The Best Colors for Each Room of Your Home

The colors we use in our home are primarily chosen for their appeal and our personal preferences. But, there is a science of sorts behind color that is more than simple aesthetics. Color psychology purports that every tone evokes a mood or emotional and behavioral response. As such, there are certain tones that are best for each room of your home.

To incorporate color to maximize the emotional well-being of yourself and your family, consider the function of each room and choose a principal hue for each that accentuates the room’s purpose. For example, bedrooms are for rest, so colors should be those that are peaceful and relaxing rather than stimulating.

Below are guidelines to assist you in choosing the best colors for each room in your home.

Living Rooms, Family Rooms and Entryways

These areas are where families and guests engage in conversation and interact socially. Warm colors that include reds, yellows, oranges and earth tones such as browns and beige encourage and stimulate conversation, which helps form a social connection. Using or combining one or more warm hues in these spaces will create a feeling of community.


As with Living and Family Rooms, warm colors can work well in kitchens as they are also a social hub of the home. A word to the weight conscious, red does tend to incite an appetite, so if you want to curb your appetite, it might be best to keep red out of the kitchen. Other good color options for the kitchen are those that you recall fondly from the kitchen of your youth. If your parent’s or grandparent’s kitchen was yellow, blue or white, and those memories evoke a sweet nostalgia, then those tones can work well to create a similar mood in your own kitchen.

Dining Rooms

In the Dining Room, where the purpose is to eat and enjoy, reds work extremely well. It encourages interaction, awakens the appetite and stimulates activity and social interactions.


A sanctuary of rest, relaxation and reconnection with your significant other, the bedroom calls for calming, soothing tones. Cooler colors that fall within the blue and green spectrum are most fitting to rejuvenation while it is wise to steer clear of energizing reds, which tend to raise your heart rate and blood pressure.

For children’s rooms, they may choose specific and often bright hues, for example pink a common choice for girl’s bedrooms. Color helps your children express their unique personalities but the vibrancy and emotional impact of the color choice should be taken into account to ensure your child gets a good night’s rest.


One important aspect of choosing color for your bathrooms is to pick hues that are flattering and appealing. Blues, greens and even turquoise tend to be clean, calm and complimentary colors.
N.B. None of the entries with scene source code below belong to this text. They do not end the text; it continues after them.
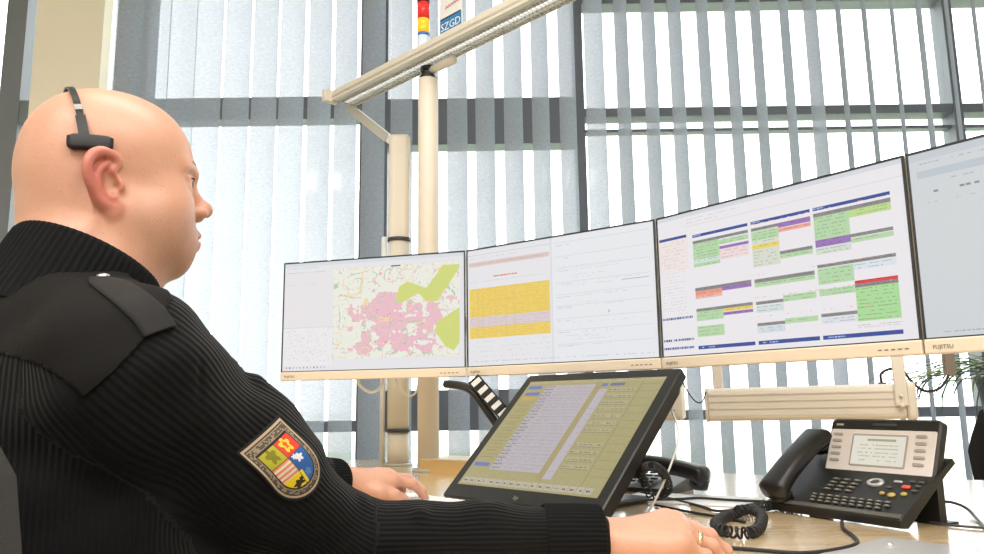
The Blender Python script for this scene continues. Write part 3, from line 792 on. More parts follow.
def cable(P, r, m_, label, name='cable', cat='cable', group=None):
    return tag(MB().tube(P, r, 8, 8).build(name, m_), label, cat, group)
g = lambda x, y, h=.003: on(x, y, DT + h)
cable([g(712, 547), g(745, 549), g(800, 553), g(838, 549), g(857, 543), g(852, 535), g(843, 528), g(842, 520)], .0028, M_('black_rubber'), 'thin black cable looping on the bare desk in front of the telephone')
cable([g(938, 503, .02), g(950, 502, .022), g(966, 508, .012), g(978, 520), g(990, 532), g(1010, 545)], .0026, M_('dark_grey'), 'dark cable with plug arching down to the right from behind the telephone')
cable([g(925, 521), g(950, 525), g(984, 528), g(1010, 530)], .002, M_('dark_grey'), 'thin dark cable lying flat along the desk at the right edge')
for k, (p, lb) in enumerate([([g(640, 492), g(668, 498), g(700, 506), g(720, 511), g(760, 507)], 'uppermost of the black cables lying between the low telephone and the coiled cord'),
                       ([g(640, 500, .006), g(680, 499, .006), g(700, 498, .006), g(730, 500, .006), g(775, 502, .006)], 'black cable running straight from the low telephone towards the handset'),
                       ([g(655, 505), g(690, 512), g(720, 517), g(745, 522)], 'lowest of the black cables lying just behind the right hand')]):
    cable(p, .0026, M_('black_rubber'), lb, group='black cables behind the right hand')
m = MB(); p0 = on(645, 468, DT + .05)
e0 = coil([on(650, 495, DT + .02), on(641, 472, DT + .07), on(652, 466, DT + .09), on(664, 474, DT + .07), on(668, 490, DT + .035), on(655, 497, DT + .015)], .007, 34, .002)
tag(e0.build('coiled_cord', M_('black_rubber')), 'black coiled cord hanging over the low telephone behind the touch display', 'telephone cord')

# papers and dark folder behind the hand
c = on(690, 503); Mq = frame(V((c.x, c.y, DT)), V((.85, -.5, 0)))
tag(MB().box(-.15, .12, -.03, .13, .0005, .0020).build('paper_sheet', M_('white_paper'), M=Mq), 'pale sheet of paper lying under the cables behind the right hand', 'paper')
c = on(655, 496); Mq = frame(V((c.x - .02, c.y + .02, DT)), V((.8, -.6, 0)))

# clear desk mat at the lower right corner
Mq = frame(V((.72, 1.02, DT)), V((.45, -.89, 0)))
c = on(915, 548)
Mq = frame(V((c.x, c.y, DT)), V((.62, -.78, 0)))
e = empty('desk_pad', Mq, 'grey translucent desk pad with a small clip at the lower right corner of the photo', 'desk pad')
MB().rbox(-.06, .35, -.22, .045, .0, .0022, .01).build('sheet', mat('pad_grey', (.50, .50, .50), .2, coat=.3), e)
cl = on(890, 547)
m = MB(); Ml = Mq.inverted() @ Matrix.Translation(V((cl.x, cl.y, DT + .0022))); m.lathe([(.0055, 0), (.0055, .002), (.002, .0035)], Ml, n=16); m.build('clip', M_('silver'), e)

# wooden box behind the touch display
b0 = on(419, 472); b1 = on(462, 474); 
dB = V((b1.x - b0.x, b1.y - b0.y, 0)).normalized()
Mq = frame(V((b0.x, b0.y, DT)), dB)
m = MB(); wz_ = .036
e = empty('wooden_tray', Mq, 'low light wooden tray on the desk at the foot of the taller pole', 'tray')
box_m = mat('birch', srgb(226, 188, 128), .45, noise=.06, nscale=12)
MB().box(0, .26, 0, .16, 0, .006).build('bottom', box_m, e)
m = MB(); m.box(0, .26, 0, .008, .006, wz_); m.box(0, .26, .152, .16, .006, wz_); m.box(0, .008, .008, .152, .006, wz_); m.box(.252, .26, .008, .152, .006, wz_)
m.build('rim', box_m, e)
MB().box(.004, .256, .004, .156, wz_ + .0003, wz_ + .003).build('lid', mat('lid_pale', srgb(240, 226, 200), .35), e)

# thin wood coaster-like strip beside the display (dark gap under tray)
# ------------------------------------------------------------------ cable trunking under the screens on the right
t0 = at(705, 405, 1.98); t1 = at(917, 401, 1.80)
dT = V((t1.x - t0.x, t1.y - t0.y, 0)); Lt = dT.length
Mq = frame(V((t0.x, t0.y, t0.z)), V((dT.x, dT.y, t1.z - t0.z)))
e = empty('hanging_trunking', Mq, 'long beige ribbed cable trunking hanging below the schedule screen', 'cable trunking')
m = MB(); hh = .041
m.rbox(.004, Lt - .02, 0, .07, -hh, hh, .014, axis='x')
m.build('channel', M_('beige_plastic'), e)
m = MB()
for z in (-.012, .006, .022): m.box(.01, Lt - .03, -.0015, .001, z, z + .0015)
m.build('grooves', mat('groove', srgb(212, 198, 178), .6), e)
MB().rbox(Lt - .021, Lt, -.004, .075, -hh - .003, hh + .003, .012, axis='x').build('end_cap', M_('beige_plastic'), e)
MB().rbox(0, .006, -.003, .073, -hh - .002, hh + .002, .014, axis='x').build('end_cap', M_('beige_plastic'), e)
m = MB(); m.rbox(Lt - .045, Lt - .018, -.008, .002, -hh + .03, .16, .004); m.cyl((Lt - .032, -.012, -.01), (Lt - .032, -.006, -.01), .006); m.cyl((Lt - .032, -.012, .012), (Lt - .032, -.006, .012), .004)
m.build('bracket', M_('beige_plastic'), e)
MB().rbox(.02, .045, .02, .03, hh, .16, .004).build('bracket', M_('beige_plastic'), e)
t0 = at(640, 398, 2.02)
Mq = frame(V((t0.x, t0.y, t0.z)), V((dT.x, dT.y, 0)))
e = empty('hanging_trunking', Mq, 'short beige cable trunking end showing just right of the touch display top corner', 'cable trunking')
MB().rbox(-.08, .105, 0, .07, -.058, .05, .016, axis='x').build('channel', M_('beige_plastic'), e)
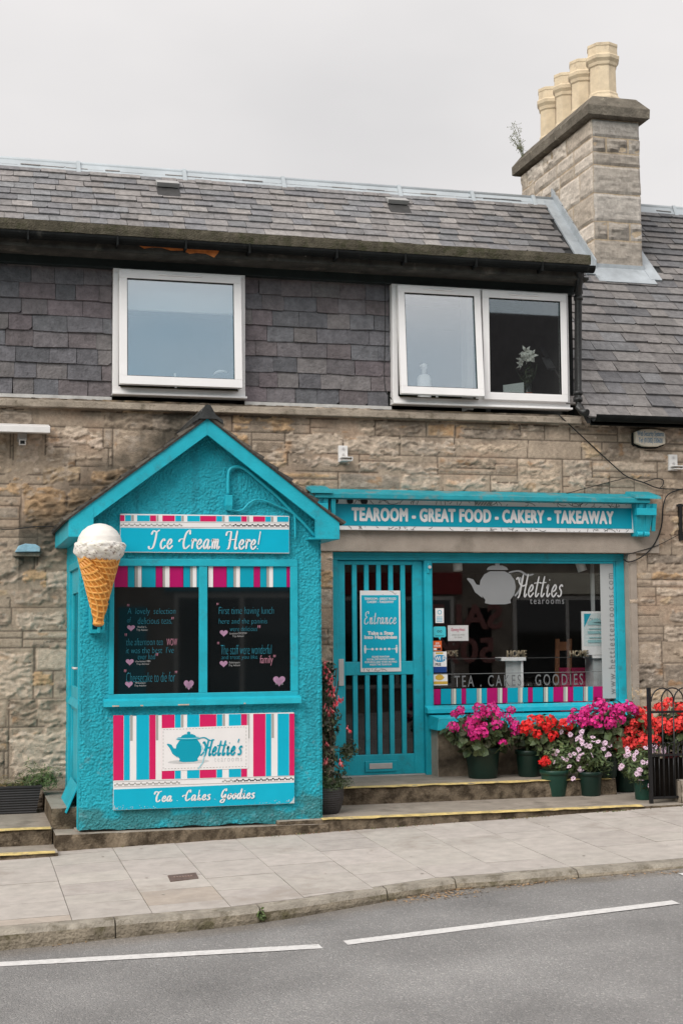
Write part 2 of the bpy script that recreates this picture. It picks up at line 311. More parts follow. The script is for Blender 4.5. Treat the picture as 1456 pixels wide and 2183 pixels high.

As with the rest of your home, if there are particular tones that you simply don’t like, those are definitely tones to avoid in your bathrooms.

Home Offices

This space should be one that evokes productivity and focus. Green tones tend to incite concentration and efficiency. It is also a color that most people find easy to be surrounded by for extended periods, allowing you to focus on the task at hand without becoming over or under stimulated.

Home Fitness Rooms

A place of movement and motivation, blues, greens and yellows are best for home gyms, primarily because they arouse a feeling of happiness. Reds and oranges are other options thanks to their inspiring and energizing aspects, but they can also make us feel physically warm, which may not be best for a workout space.

What Shade Works Best?

The darker the hue, the more pronounced effect the color has on your emotional state, so a darker blue will be more calming than a lighter version. Using a darker, restful color in your bedroom promotes a good night’s rest while using a lighter color in your bathroom evokes a sense of cleanliness and light. Again, consider the purpose of each room into consideration when deciding on the saturation of color.